Pedro Ríos, Chair of the San Diego Immigrant Rights Consortium, states, “The target is dressed to resemble a migrant and is located within 100 feet from Virginia Avenue where actual persons have been killed by Border Patrol gunfire.”

 

Mr. Ríos continues, “While encouraging children to use guns to shoot at a migrant effigy is unconscionable, it is also symbolic of the agency’s unabashed culture of violence which has grown from a lack of accountability, oversight and unprofessional standards that rebuke best practices in situations involving use-of-force.”

These images surface at a moment when Customs and Border Protection’s (CBP) use-of-force policies has come under wide scrutiny resulting from the killings of over 20 unarmed civilians since 2010.

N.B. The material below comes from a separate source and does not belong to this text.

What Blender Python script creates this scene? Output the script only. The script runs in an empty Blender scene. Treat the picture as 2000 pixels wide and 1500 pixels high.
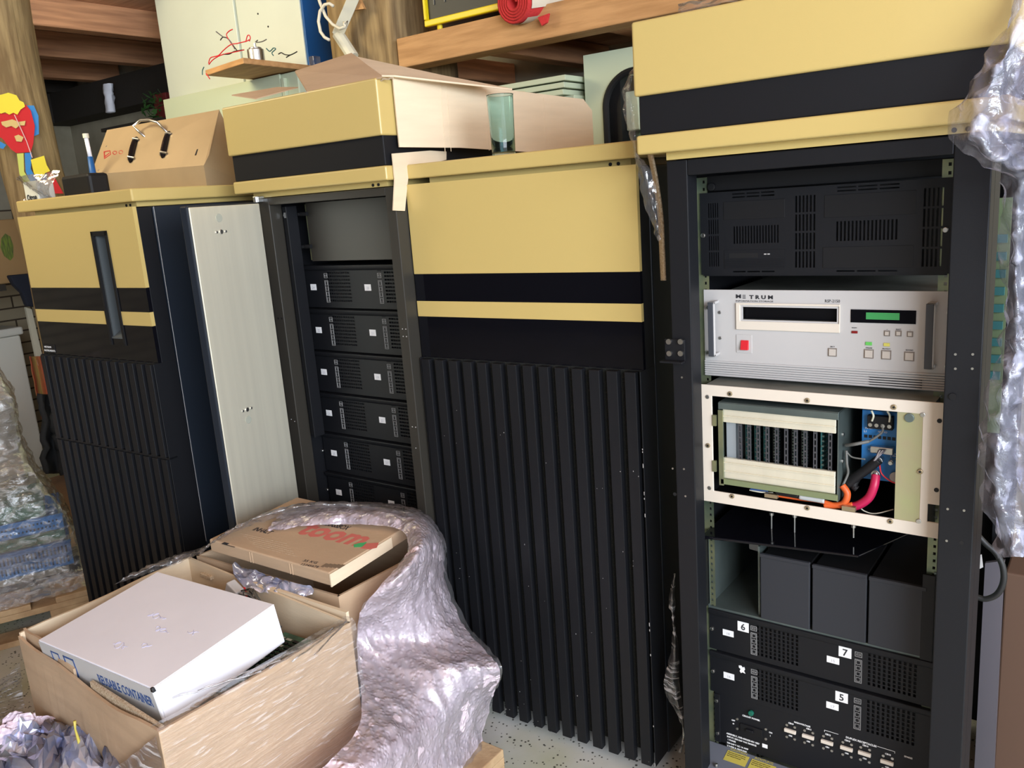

Mounting pressure from affected families, human rights organizations, members of Congress, and international bodies including the United Nations Commission on Human Rights, have pushed the Department of Homeland Security to begin investigating these cases as well as CBP’s use-of-force practices. Additionally, the Police Executive Research Forum (PERF) was hired by CBP to issue an independent audit of the agency’s cases involving use-of-force.

The PERF’s conclusions privately released to CBP in November included recommendations suggesting that Customs and Border Protection “train agents to de-escalate these encounters by taking cover, moving out of range and/or using less lethal weapons. Agents should not place themselves in positions where they have no alternatives to using deadly force.”

Border Patrol Chief Mike Fisher responded in an interview with the Associated Press by disavowing the recommendations and effectively declaring that border agents will continue to use deadly force in cases involving unarmed civilians.

Through this interview, it became known that many other recommendations made by the PERF have been kept internal to CBP, exemplifying the agency’s lack of transparency and further eroding trust with the public.

This past Tuesday, the Washington Post revealed that in the Department of Homeland Security’s Office of Inspector General report on CBP’s use-of-force, the recommendations urging restraint in use-of-force incidents were blacked out, including references to PERF’s other recommendations.

“This redaction by the Department of Homeland Security suggests an attempt to silence the debate regarding cases of deadly force that has resulted in more than 20 deaths since 2010,” states Pedro Ríos.

He continues, “The Administration must release the PERF report, which provides recommendations on use-of-force policies so that the out-of-control agency can be held accountable for its actions and the dehumanization of migrants ceases to be the norm, as evidenced by these images of children shooting at a migrant effigy.”